Badan Pangan Nasional (Bapanas) mengakui bahwa hingga saat ini belum ada aturan harga eceran tertinggi (HET) untuk beras fortifikasi karena produk ini dikategorikan sebagai “beras khusus”. Pihaknya berencana merumuskan harga wajar setelah berkoordinasi dengan pelaku usaha. Meski begitu, Bapanas menegaskan komitmennya untuk menjaga ketersediaan semua jenis beras, dari medium, premium, hingga fortifikasi, dan membiarkan konsumen yang memilih.

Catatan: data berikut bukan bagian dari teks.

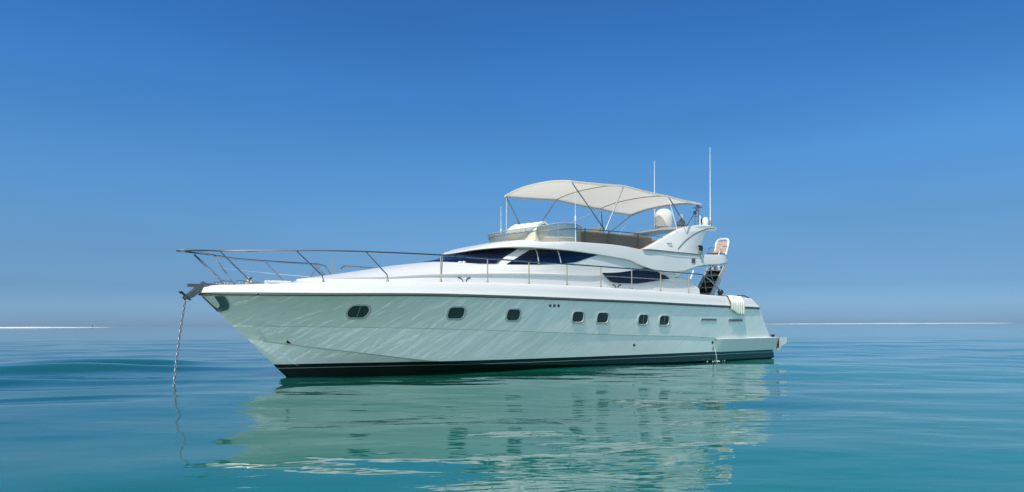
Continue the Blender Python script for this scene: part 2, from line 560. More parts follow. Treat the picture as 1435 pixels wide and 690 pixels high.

Pengamat pangan Dwi Andreas Santosa memberikan pandangan kritis. Ia sependapat bahwa beras fortifikasi dan beras premium sebenarnya tidak perlu diatur HET-nya karena merupakan produk khusus. Namun, ia menegaskan bahwa kebijakan ini justru membuatnya menjadi tidak tepat sasaran. Dwi Andreas menilai, jika targetnya adalah memperbaiki gizi masyarakat menengah ke bawah, logika kebijakannya harus dibalik. Beras fortifikasi justru seharusnya menjadi beras subsidi yang dipasok kepada kelompok rentan, bukan dilepas dengan harga tinggi di pasar. Tanpa intervensi ini, produk yang menjanjikan manfaat kesehatan jangka panjang itu hanya akan menjadi komoditas mahal yang tidak mampu dijangkau oleh mereka yang paling membutuhkan.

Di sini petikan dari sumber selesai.